Print the lines of the data, starting with the first, up to and including the line where "col = sc.collection" appears.

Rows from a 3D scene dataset
# # # #

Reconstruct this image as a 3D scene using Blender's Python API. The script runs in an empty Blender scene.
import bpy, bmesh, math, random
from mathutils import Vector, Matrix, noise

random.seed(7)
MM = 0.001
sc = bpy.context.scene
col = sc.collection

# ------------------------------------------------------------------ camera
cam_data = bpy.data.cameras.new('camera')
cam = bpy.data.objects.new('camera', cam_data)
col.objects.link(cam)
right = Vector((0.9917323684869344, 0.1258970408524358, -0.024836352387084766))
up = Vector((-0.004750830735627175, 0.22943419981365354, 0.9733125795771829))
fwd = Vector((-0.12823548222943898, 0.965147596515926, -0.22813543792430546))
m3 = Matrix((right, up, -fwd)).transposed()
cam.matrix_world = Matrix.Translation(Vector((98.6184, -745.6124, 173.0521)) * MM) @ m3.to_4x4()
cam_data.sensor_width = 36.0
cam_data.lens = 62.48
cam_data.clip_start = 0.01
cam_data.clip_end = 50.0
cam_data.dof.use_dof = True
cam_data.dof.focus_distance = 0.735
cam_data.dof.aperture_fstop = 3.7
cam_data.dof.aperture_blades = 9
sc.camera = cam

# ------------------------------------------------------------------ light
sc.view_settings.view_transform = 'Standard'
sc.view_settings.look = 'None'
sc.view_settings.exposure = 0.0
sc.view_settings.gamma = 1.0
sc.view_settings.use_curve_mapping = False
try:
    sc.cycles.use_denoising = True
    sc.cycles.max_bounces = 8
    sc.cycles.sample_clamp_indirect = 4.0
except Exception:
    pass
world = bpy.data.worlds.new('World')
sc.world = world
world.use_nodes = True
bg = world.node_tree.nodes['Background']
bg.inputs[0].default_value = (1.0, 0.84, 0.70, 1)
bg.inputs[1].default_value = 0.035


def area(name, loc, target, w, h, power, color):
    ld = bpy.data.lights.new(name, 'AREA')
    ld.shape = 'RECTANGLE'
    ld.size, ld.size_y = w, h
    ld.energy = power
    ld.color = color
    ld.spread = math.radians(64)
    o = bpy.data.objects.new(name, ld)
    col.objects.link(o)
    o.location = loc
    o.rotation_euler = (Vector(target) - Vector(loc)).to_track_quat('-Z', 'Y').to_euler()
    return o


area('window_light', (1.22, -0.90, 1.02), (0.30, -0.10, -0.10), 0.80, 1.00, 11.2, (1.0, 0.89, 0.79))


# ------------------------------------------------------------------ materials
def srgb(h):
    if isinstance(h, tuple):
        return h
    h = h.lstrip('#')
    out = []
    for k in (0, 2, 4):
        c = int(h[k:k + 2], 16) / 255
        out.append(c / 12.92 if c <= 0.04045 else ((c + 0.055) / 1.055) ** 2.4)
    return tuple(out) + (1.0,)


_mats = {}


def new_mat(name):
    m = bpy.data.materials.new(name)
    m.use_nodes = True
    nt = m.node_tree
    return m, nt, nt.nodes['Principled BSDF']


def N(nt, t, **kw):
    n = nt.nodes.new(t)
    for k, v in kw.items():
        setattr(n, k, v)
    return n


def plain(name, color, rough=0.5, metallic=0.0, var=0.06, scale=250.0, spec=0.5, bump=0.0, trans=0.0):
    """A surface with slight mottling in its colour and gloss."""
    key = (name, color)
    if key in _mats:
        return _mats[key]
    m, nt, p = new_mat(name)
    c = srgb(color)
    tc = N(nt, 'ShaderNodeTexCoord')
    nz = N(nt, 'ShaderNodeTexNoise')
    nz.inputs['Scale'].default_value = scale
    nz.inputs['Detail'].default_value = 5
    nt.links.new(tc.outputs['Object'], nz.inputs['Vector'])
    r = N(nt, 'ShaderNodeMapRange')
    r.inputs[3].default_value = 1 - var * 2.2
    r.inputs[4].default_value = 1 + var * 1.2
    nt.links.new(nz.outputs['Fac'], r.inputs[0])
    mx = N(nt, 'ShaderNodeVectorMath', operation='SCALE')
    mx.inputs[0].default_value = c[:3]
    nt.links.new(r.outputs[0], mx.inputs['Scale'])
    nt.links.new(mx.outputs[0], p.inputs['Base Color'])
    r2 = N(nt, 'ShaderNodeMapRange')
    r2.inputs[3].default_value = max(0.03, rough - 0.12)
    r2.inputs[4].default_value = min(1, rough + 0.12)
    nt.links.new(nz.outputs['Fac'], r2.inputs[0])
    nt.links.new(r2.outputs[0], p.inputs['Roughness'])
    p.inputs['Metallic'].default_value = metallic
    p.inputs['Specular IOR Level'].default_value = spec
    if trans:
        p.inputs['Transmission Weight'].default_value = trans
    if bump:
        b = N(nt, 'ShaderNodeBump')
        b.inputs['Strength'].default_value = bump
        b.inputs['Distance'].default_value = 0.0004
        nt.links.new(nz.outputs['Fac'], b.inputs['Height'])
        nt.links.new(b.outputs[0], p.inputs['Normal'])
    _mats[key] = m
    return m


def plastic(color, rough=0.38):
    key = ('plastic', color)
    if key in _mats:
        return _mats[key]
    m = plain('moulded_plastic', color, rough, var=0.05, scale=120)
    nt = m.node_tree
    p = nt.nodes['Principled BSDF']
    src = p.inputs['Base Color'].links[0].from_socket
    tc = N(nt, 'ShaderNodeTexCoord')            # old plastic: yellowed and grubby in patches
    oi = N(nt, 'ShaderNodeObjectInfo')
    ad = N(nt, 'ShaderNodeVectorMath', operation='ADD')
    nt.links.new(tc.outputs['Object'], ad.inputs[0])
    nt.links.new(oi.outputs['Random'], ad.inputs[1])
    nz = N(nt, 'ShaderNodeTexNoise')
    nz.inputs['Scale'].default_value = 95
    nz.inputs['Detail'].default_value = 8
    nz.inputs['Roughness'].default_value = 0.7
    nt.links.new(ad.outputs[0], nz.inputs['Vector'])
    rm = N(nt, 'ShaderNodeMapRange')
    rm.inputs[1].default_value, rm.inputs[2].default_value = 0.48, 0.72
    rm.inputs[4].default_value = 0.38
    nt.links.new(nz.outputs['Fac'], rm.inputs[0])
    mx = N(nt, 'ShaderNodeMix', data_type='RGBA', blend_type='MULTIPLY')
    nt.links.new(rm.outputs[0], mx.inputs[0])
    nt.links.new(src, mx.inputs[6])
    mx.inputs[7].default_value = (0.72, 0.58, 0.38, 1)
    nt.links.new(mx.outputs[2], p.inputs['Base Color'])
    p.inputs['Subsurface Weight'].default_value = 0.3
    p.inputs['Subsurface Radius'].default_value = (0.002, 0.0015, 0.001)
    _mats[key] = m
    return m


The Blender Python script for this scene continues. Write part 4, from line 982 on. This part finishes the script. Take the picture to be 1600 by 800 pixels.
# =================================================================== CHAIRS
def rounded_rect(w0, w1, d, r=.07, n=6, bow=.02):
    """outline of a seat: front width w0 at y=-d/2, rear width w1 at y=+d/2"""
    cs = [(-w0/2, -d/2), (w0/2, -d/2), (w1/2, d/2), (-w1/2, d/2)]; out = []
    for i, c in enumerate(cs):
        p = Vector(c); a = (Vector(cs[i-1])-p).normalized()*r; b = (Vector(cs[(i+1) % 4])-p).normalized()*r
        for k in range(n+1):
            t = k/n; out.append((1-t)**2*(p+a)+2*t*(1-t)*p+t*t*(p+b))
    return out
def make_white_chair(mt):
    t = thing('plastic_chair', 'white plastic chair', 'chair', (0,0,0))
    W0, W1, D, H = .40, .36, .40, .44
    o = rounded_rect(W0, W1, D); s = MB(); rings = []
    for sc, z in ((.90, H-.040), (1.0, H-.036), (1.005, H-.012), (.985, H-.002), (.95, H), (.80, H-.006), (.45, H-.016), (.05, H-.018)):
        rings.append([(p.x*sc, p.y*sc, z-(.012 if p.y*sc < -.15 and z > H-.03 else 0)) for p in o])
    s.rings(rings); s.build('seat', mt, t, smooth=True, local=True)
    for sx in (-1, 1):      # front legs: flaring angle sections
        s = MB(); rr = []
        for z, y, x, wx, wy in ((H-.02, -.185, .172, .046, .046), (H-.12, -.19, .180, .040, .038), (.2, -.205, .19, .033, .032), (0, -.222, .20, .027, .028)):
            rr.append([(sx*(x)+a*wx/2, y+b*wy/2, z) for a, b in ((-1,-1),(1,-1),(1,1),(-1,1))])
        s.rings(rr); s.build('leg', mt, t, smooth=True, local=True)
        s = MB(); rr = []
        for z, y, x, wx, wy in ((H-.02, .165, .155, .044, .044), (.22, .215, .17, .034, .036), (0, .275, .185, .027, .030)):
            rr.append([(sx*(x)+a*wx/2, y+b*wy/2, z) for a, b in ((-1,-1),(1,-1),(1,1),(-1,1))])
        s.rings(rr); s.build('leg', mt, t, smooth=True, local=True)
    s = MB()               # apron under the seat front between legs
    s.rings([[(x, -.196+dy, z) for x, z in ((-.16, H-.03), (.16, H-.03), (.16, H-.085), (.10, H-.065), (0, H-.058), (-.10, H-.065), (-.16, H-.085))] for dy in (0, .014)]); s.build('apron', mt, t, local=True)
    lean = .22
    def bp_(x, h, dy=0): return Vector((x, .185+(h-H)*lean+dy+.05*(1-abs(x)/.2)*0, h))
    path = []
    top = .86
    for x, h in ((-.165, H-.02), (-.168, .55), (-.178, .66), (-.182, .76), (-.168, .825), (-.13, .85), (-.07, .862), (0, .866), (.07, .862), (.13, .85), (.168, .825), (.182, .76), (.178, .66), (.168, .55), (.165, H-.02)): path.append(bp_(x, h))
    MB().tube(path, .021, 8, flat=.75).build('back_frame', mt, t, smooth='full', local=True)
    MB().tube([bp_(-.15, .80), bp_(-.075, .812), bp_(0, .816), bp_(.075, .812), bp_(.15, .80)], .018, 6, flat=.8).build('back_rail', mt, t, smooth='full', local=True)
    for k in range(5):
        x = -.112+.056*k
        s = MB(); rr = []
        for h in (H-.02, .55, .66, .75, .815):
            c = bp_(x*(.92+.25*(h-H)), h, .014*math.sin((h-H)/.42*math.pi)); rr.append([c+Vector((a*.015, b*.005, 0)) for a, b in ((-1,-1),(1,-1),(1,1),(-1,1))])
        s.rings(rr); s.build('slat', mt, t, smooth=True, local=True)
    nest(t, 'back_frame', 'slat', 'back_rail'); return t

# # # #

Correct output
Reconstruct this image as a 3D scene using Blender's Python API. The script runs in an empty Blender scene.
import bpy, bmesh, math, random
from mathutils import Vector, Matrix, noise

random.seed(7)
MM = 0.001
sc = bpy.context.scene
col = sc.collection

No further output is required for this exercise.